With regard to finance there is still some room for improvement in the way the University brings in research funding. In some instances across multiple schools funds have taken 6, 8, or 12 months to travel from Development and Alumni Relations (CUDAR) or Research Operations Office (ROO) to the researchers who have obtained the funds and want to use them for researchers. In some cases this has resulted in researchers receiving notice that they are being made redundant despite the next several years of their funding having arrived over 12 months previously. In other cases multi-million pound grants have been loss due to slowness in processing paperwork. While some of the staff at CUDAR and ROO are excellent there are still regular instances where things are going badly wrong. The University should use as a Key Performance Indicator for CUDAR the time between funding being received by the University and it being available to be used for its intended purpose. For ROO where there are additional complexities a Key Performance Indicator of funder notification date to a usable cost centre could be used though care would be required in interpreting it.

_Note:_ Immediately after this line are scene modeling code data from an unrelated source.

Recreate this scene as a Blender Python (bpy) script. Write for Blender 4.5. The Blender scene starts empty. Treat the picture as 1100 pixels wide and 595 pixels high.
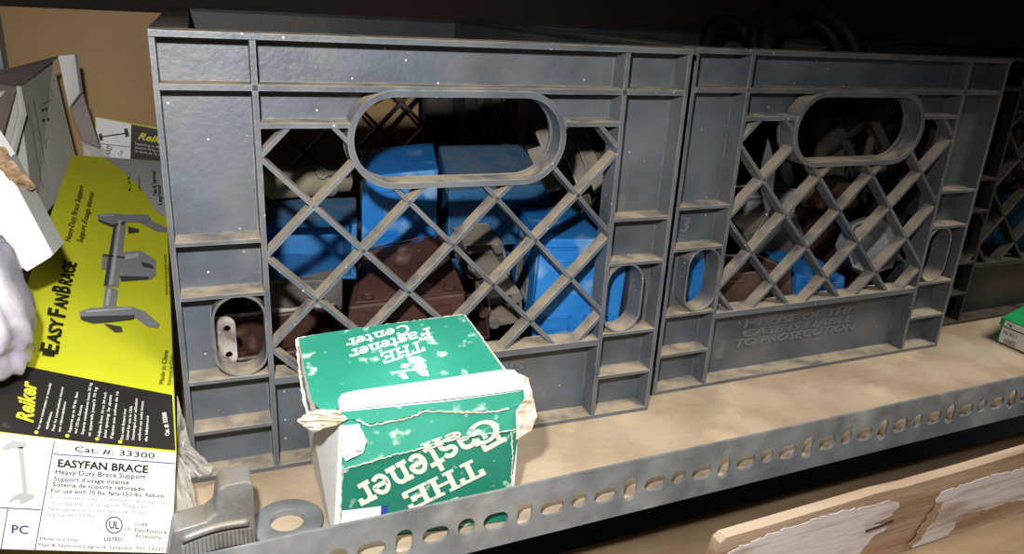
import bpy, bmesh, math, random
from mathutils import Vector, Matrix, Euler, noise
random.seed(7)
C = bpy.context.scene.collection
PI = math.pi
# ------------------------------------------------------------------ camera (solved from the crates' corners)
CAM = Vector((0.0039, -0.45393, 0.29398)); ROT = Euler((1.22822, -0.053, -0.41569), 'XYZ'); F = 821.6
cam = bpy.data.cameras.new('camera'); camo = bpy.data.objects.new('camera', cam); C.objects.link(camo)
camo.location = CAM; camo.rotation_euler = ROT
cam.sensor_width = 36; cam.lens = F/1100*36; cam.clip_start = .01; cam.clip_end = 50
bpy.context.scene.camera = camo
RM = ROT.to_matrix()
def ray(u, v): return RM @ Vector(((u-550)/F, -(v-297.5)/F, -1))
def at(u, v, y):
    d = ray(u, v); return CAM + d*((y-CAM.y)/d.y)
def atz(u, v, z):
    d = ray(u, v); return CAM + d*((z-CAM.z)/d.z)
def px(P):
    c = RM.transposed() @ (Vector(P)-CAM); return (550+F*c.x/-c.z, 297.5-F*c.y/-c.z)
def onpl(u, v, P0, n):
    d = ray(u, v); return CAM + d*((P0-CAM).dot(n)/d.dot(n))
# ------------------------------------------------------------------ object helpers
def obj(name, data, m=None, parent=None, smooth=False):
    if isinstance(data, MB): data = data.mesh(name, smooth)
    o = bpy.data.objects.new(name, data); C.objects.link(o)
    if m: data.materials.clear(); data.materials.append(m)
    if parent:
        o.parent = parent
        o.matrix_parent_inverse = Matrix.Identity(4)
        par = parent
        base = Vector((0, 0, 0)); q = parent
        if parent.get('_w'): o.location = -Vector(parent['_w']); o['_l'] = 1
    return o
def thing(name, label, cat, group=None, loc=(0, 0, 0), rotz=0):
    o = bpy.data.objects.new(name, None); C.objects.link(o)
    o.empty_display_size = .02; o.location = loc; o.rotation_euler = (0, 0, rotz)
    return tag(o, label, cat, group)
def wthing(name, label, cat, base, group=None):
    """Empty at BASE whose parts are given in world coordinates."""
    o = thing(name, label, cat, group, base); o['_w'] = list(base); return o
def tag(o, label, cat, group=None):
    o['label'] = label; o['category'] = cat
    if group: o['group'] = group
    return o
def bev(o, w, seg=2):
    m = o.modifiers.new('bevel', 'BEVEL'); m.width = w; m.segments = seg; m.limit_method = 'ANGLE'; m.angle_limit = .6
    return o
class MB:
    def __init__(s): s.v = []; s.f = []
    def add(s, V, Fs, fn=None):
        n = len(s.v); s.v += [Vector(fn(Vector(p)) if fn else p) for p in V]; s.f += [tuple(i+n for i in f) for f in Fs]; return s
    def box(s, x0, x1, y0, y1, z0, z1, fn=None):
        V = [(x, y, z) for z in (z0, z1) for y in (y0, y1) for x in (x0, x1)]
        return s.add(V, [(0, 2, 3, 1), (4, 5, 7, 6), (0, 1, 5, 4), (2, 6, 7, 3), (0, 4, 6, 2), (1, 3, 7, 5)], fn)
    def hexa(s, c):   # FBL FBR BBL BBR FTL FTR BTL BTR
        return s.add(c, [(0, 2, 3, 1), (4, 5, 7, 6), (0, 1, 5, 4), (2, 6, 7, 3), (0, 4, 6, 2), (1, 3, 7, 5)])
    def tube(s, pts, r, n=10, closed=False, fn=None, caps=True):
        pts = [Vector(p) for p in pts]; N = len(pts); V = []; Fs = []
        rr = r if isinstance(r, (list, tuple)) else [r]*N
        up = None
        for i, p in enumerate(pts):
            a = pts[(i-1) % N] if (closed or i) else p; b = pts[(i+1) % N] if (closed or i < N-1) else p
            t = (b-a).normalized()
            if up is None: up = t.orthogonal().normalized()
            up = (up - t*up.dot(t)).normalized(); w = t.cross(up)
            for k in range(n):
                A = 2*PI*k/n; V.append(p + (up*math.cos(A)+w*math.sin(A))*rr[i])
        for i in range(N if closed else N-1):
            j = (i+1) % N
            for k in range(n):
                l = (k+1) % n; Fs.append((i*n+k, i*n+l, j*n+l, j*n+k))
        if not closed and caps: Fs += [tuple(range(n))[::-1], tuple((N-1)*n+k for k in range(n))]
        return s.add(V, Fs, fn)
    def lathe(s, prof, n=32, fn=None):   # prof: (r, z)
        V = []; Fs = []; N = len(prof)
        for r, z in prof:
            for k in range(n): V.append((r*math.cos(2*PI*k/n), r*math.sin(2*PI*k/n), z))
        for i in range(N-1):
            for k in range(n):
                l = (k+1) % n; Fs.append((i*n+k, i*n+l, (i+1)*n+l, (i+1)*n+k))
        if prof[0] != prof[-1]: Fs += [tuple(range(n))[::-1], tuple((N-1)*n+k for k in range(n))]
        return s.add(V, Fs, fn)
    def mesh(s, name, smooth=False):
        me = bpy.data.meshes.new(name); me.from_pydata([tuple(v) for v in s.v], [], s.f)
        bm = bmesh.new(); bm.from_mesh(me); bmesh.ops.remove_doubles(bm, verts=bm.verts, dist=1e-6)
        bmesh.ops.recalc_face_normals(bm, faces=bm.faces); bm.to_mesh(me); bm.free()
        if smooth:
            for p in me.polygons: p.use_smooth = True
        return me
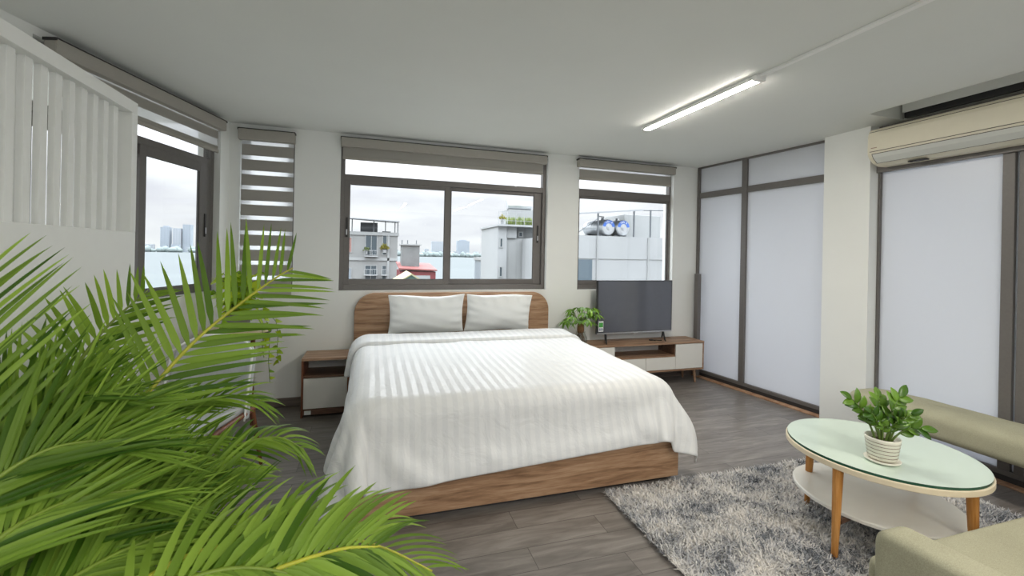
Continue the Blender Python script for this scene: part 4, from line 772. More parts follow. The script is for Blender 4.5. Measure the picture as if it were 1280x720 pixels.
a = me.attributes.new('rnd', 'FLOAT', 'POINT'); a.data.foreach_set('value', np.repeat(rng.normal(0, .5, n), 5).astype(np.float32))
me.materials.append(M['rug']); o = bpy.data.objects.new('pile', me); C.objects.link(o); o.parent = t; o['kind'] = 'stuff'

# ------------------------------------------------------------------ coffee table
TC = (2.63, 1.70); TRZ = math.atan2(-.986, .168)
t = thing('coffee_table', 'round white two tier coffee table with green glass top on oak legs', 'coffee table', (TC[0], TC[1], 0))
ea, eb = .434, .404
MB().lathe([(.985, .455), (1.0, .459), (1.0, .483), (.992, .486)], n=96, ex=ea, ey=eb, rz=TRZ).build('top', 'lip', t)['label'] = 'white top board with cream edge'
g = MB().lathe([(.985, .4865), (.985, .4985)], n=96, ex=ea, ey=eb, rz=TRZ, caps=False).build('glass_rim', 'glass_edge', t); g['label'] = 'dark green glass edge'
MB().lathe([(.984, .4865), (.984, .4988)], n=96, ex=ea, ey=eb, rz=TRZ).build('glass_top', 'table_glass', t)['label'] = 'pale green glass top'
MB().lathe([(.985, .198), (1.0, .202), (1.0, .216), (.985, .22)], n=80, ex=.385, ey=.352, rz=TRZ, c=(.025, .035, 0)).build('shelf', 'tabletop', t)
for bx_, by_, tx_, ty_ in ((2.226, 1.63, 2.262, 1.646), (2.557, 2.047, 2.562, 2.030), (2.690, 1.318, 2.684, 1.332), (3.015, 1.75, 2.995, 1.748)):
    MB().cyl((bx_-TC[0], by_-TC[1], .006), (tx_-TC[0], ty_-TC[1], .455), .014, .024, 18).build('leg', 'oak_v', t)
m = MB(); m.tube([(-.36, -.06, .186), (.36, .05, .186)], .012, 8); m.build('stretcher', 'walnut_dark', t)

PP = (2.465, 1.575, .4995)
t = thing('potted_plant', 'small glossy leaved plant in a striped white pot on the coffee table', 'plant', PP)
MB().lathe([(.052, .004), (.058, .0), (.072, .006), (.076, .014), (.073, .016), (.060, .010)], n=36).build('saucer', 'ceramic', t, smooth=True)
MB().lathe([(.056, .0165), (.060, .02), (.072, .112), (.0735, .122), (.070, .124), (.067, .112), (.064, .095), (.01, .094)], n=36).build('pot', 'ceramic', t, smooth=True)
m = MB()
for zz in (.034, .052, .070, .088, .104):
    r = .060+(zz-.02)*.012/.092; m.lathe([(r+.0006, zz-.0014), (r+.0012, zz), (r+.0006, zz+.0014)], n=36, caps=False)
m.build('glaze_lines', 'band', t); MB().lathe([(.064, .097), (.05, .103), (.0, .106)], n=20, caps=False).build('soil', 'soil', t)
R3 = Vector((.954, -.299, 0)); F3 = Vector((.299, .954, 0)); rz_ = random.Random(9)
sm = MB(); lf = MB()
for dx_, dz_, df_, n_, s_ in ((-.185, .235, .02, 9, .068), (-.105, .175, -.03, 7, .055), (.135, .245, .03, 10, .075), (.185, .10, -.05, 6, .07), (.06, .22, .09, 8, .07), (.02, .13, -.06, 6, .055), (.10, .16, -.03, 8, .066), (-.03, .10, .06, 6, .05), (-.06, .12, -.05, 5, .05), (.09, .19, -.08, 6, .06)):
    b0 = R3*(dx_*.18)+F3*(df_*.2)+Vector((0, 0, .10)); dx_ *= .78; dz_ *= .86; e = R3*dx_+F3*df_+Vector((0, 0, .10+dz_))
    c_ = b0.lerp(e, .5)+Vector((0, 0, .045))-R3*dx_*.12
    P = lambda u: b0*(1-u)**2+c_*2*u*(1-u)+e*u*u
    sm.tube([P(k/8) for k in range(9)], [.0055-.0035*k/8 for k in range(9)], 7)
    for k in range(n_):
        u = .35+.65*k/(n_-1); p = P(u); tg = (P(min(1, u+.03))-P(u-.03)).normalized(); sd = tg.cross(F3).normalized()*(1 if k % 2 else -1)
        dd = tg*.75+sd*.75-F3*rz_.uniform(-.1, .5) if k < n_-1 else tg
        nn = (-F3*.8+Vector((0, 0, .6))).normalized()
        lf.leaf(p, dd, nn, s_*rz_.uniform(.85, 1.15), s_*.52, prof_oval, curl=.18, fold=.25, seg=6, rnd=rz_.random())
sm.build('stems', 'plant_stem', t, smooth=True); lf.build('leaves', 'zz', t, smooth=True, solid=.0012)

# ------------------------------------------------------------------ sofa and bench
def cushion(x0, x1, y0, y1, z0, z1, e=5, nu=48, nv=28, dome=.0, tufts=()):
    # rounded pad: superellipse cross-section, closed at both ends
    m = MB(); cx, cy, cz = (x0+x1)/2, (y0+y1)/2, (z0+z1)/2; a, b, c = (x1-x0)/2, (y1-y0)/2, (z1-z0)/2
    sp = lambda w, k: math.copysign(abs(w)**(2/k), w)
    def P(u, v):
        th = 2*PI*u; ph = -PI/2+PI*v
        k = sp(math.cos(ph), e); x = cx+a*sp(math.cos(th), e)*k; z = cz+c*sp(math.sin(th), e)*k; y = cy+b*sp(math.sin(ph), e)
        if z > cz: z += dome*(1-((x-cx)/a)**2)
        for tx, ty in tufts:
            r2 = ((x-tx)/.035)**2+((y-ty)/.035)**2
            if z > cz: z -= .022*math.exp(-r2)+.012*math.exp(-r2*.12)
        return (x, y, z)
    m.grid(P, nu, nv); return m
def softbox(name, mat, parent, x0, x1, y0, y1, z0, z1, bev):
    o = B(x0, x1, y0, y1, z0, z1).build(name, mat, parent, bevel=bev, seg=5, smooth=True); return o
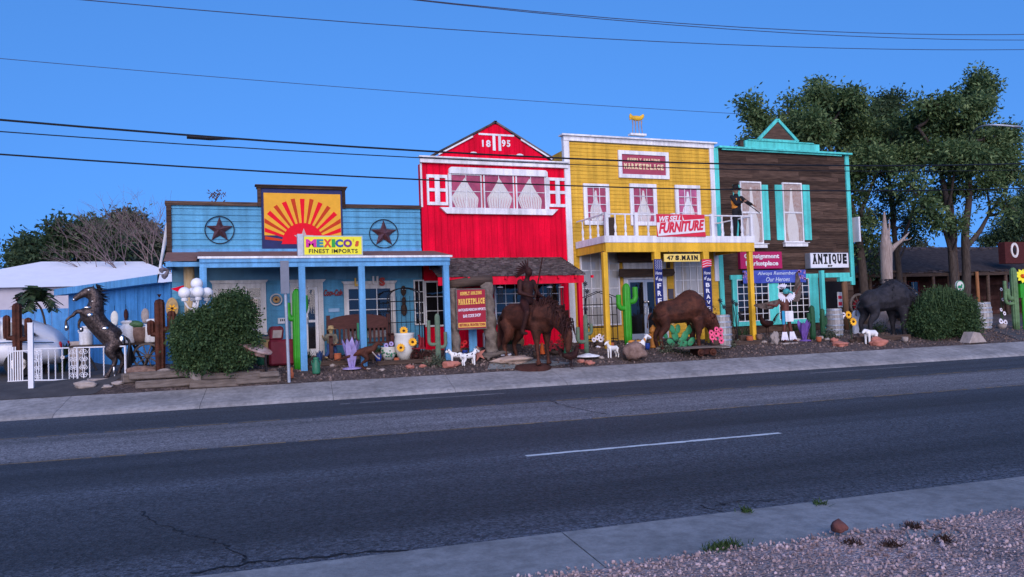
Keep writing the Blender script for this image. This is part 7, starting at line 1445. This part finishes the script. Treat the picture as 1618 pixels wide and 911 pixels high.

With regard to Estates, one way of further improving transparency around building projects would be for the draft planning documents to be made generally available to members of the University as a matter of course. This would provide members of the University an opportunity to review them before they become public and would help avoid the embarrassment of parts of the University objecting to the University's own planning applications. By way of example: I represent the Department of Computer Science and Technology on the Shared Facilities Hub Representative User Group (SHRUG) and so I was able to obtain the draft planning documents for the Shared Facilities Hub and Cavendish III. That enabled me to find significant problems with them that can now be addressed before the documents are submitted for planning. My colleague who works in the Cavendish was unable to obtain such drafts despite having a keen interest in the success of the project. If this information was more widely available others might be able to identify similar issues with other projects in advance.